Now at the San Jose Museum of Art, the exhibition “So, Who Do You Think You Are?”, in which
Through portraiture and the figure, artists explore the notion of individual identity and the commonality of our human nature. [9/25/11 – 1/15/12]
Among the works in the show is Vik Muniz’s 2003 Self Portrait (I Am Too Sad to Tell You, after Bas Jan Ader) (Rebus), a chromogenic print:
From the Artnews site:
Since the mid 1990s, Muniz has been incorporating everyday objects into his photographic process to create witty, bold, and often deceiving images based on photojournalism and art history. The Brazilian-born, New York-based artist makes pictures from dirt, diamonds, sugar, wire, string, chocolate syrup, peanut butter, dust, ketchup, the circular paper remnants made by hole punches, junk, pigment, and other materials. Though Muniz’s images are often familiar — borrowing from popular culture and Old Master artists — it is quickly evident that they are not what they seem. Using an approach that the artist calls “the worst possible illusion,” the works are formed from materials gathered from everyday life, which Muniz arranges and photographs, rather than traditional artistic materials.

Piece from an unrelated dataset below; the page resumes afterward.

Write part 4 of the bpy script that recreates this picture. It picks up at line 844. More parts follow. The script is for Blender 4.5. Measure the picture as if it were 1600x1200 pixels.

My parallel: a photo taken about ten years ago by Elizabeth Daingerfield Zwicky:
(Note the wedding-equivalent ring.) Taken during an exhausted moment at Jacques’s dementia care facility.
[Added 9/30/11: And now in the “Goings on about town: Art” section of the New Yorker of October 3rd, an entry for Vik Muniz’s current exhibition at Sikkema Jenkins (through October 15th):
The title of Muniz’s latest series of photographs, “Pictures of Magazines 2,” is, predictably, both literal and misleading. The pictures are collaged from torn scraps of magazines that are greatly enlarged in the massive, grainy final product, an art-historical image that comes together only when you see the work from a distance. The accumulation of brushstrokes in paintings by Degas, Caillebotte, Cézanne, and Caspar David Friedrich is suggested by the rough edges of bits of paper, but the content of those bits (Kate Moss, Woody Allen, a body builder, the Chanel logo) suggests the irresistible tug of pop culture, and the utter confusion of medium and message.
It’s hard to appreciate this from the reproduction above, but Muniz’s self-portrait is composed of similar bits of paper.]